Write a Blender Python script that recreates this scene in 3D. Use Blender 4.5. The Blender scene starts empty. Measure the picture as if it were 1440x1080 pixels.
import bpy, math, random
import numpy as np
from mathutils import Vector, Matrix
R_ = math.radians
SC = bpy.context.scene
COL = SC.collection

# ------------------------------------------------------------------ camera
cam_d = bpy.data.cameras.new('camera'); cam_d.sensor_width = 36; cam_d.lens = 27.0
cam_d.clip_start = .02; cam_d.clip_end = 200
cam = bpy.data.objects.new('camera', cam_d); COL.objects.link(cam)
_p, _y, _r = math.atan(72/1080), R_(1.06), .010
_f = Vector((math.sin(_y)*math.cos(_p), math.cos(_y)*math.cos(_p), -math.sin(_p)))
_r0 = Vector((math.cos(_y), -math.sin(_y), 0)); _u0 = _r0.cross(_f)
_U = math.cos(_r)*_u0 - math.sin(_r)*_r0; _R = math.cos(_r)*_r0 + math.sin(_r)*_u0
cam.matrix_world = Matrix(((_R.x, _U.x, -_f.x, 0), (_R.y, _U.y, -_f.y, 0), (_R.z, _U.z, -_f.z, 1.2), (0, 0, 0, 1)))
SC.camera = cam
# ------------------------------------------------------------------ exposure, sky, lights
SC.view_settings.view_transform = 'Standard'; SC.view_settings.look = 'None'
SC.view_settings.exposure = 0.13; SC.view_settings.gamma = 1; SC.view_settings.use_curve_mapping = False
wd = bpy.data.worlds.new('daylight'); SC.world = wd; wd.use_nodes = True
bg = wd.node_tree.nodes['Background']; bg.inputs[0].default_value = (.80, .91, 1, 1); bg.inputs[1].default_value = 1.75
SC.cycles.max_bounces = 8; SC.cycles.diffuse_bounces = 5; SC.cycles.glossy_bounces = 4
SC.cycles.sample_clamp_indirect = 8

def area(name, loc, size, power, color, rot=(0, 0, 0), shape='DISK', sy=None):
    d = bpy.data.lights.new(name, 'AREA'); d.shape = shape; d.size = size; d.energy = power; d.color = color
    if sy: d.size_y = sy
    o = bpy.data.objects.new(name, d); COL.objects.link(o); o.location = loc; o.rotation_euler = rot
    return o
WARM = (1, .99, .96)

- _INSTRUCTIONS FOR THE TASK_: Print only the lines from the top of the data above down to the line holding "COL = SC.collection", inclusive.

- _RESULT OF THE TASK_:
Write a Blender Python script that recreates this scene in 3D. Use Blender 4.5. The Blender scene starts empty. Measure the picture as if it were 1440x1080 pixels.
import bpy, math, random
import numpy as np
from mathutils import Vector, Matrix
R_ = math.radians
SC = bpy.context.scene
COL = SC.collection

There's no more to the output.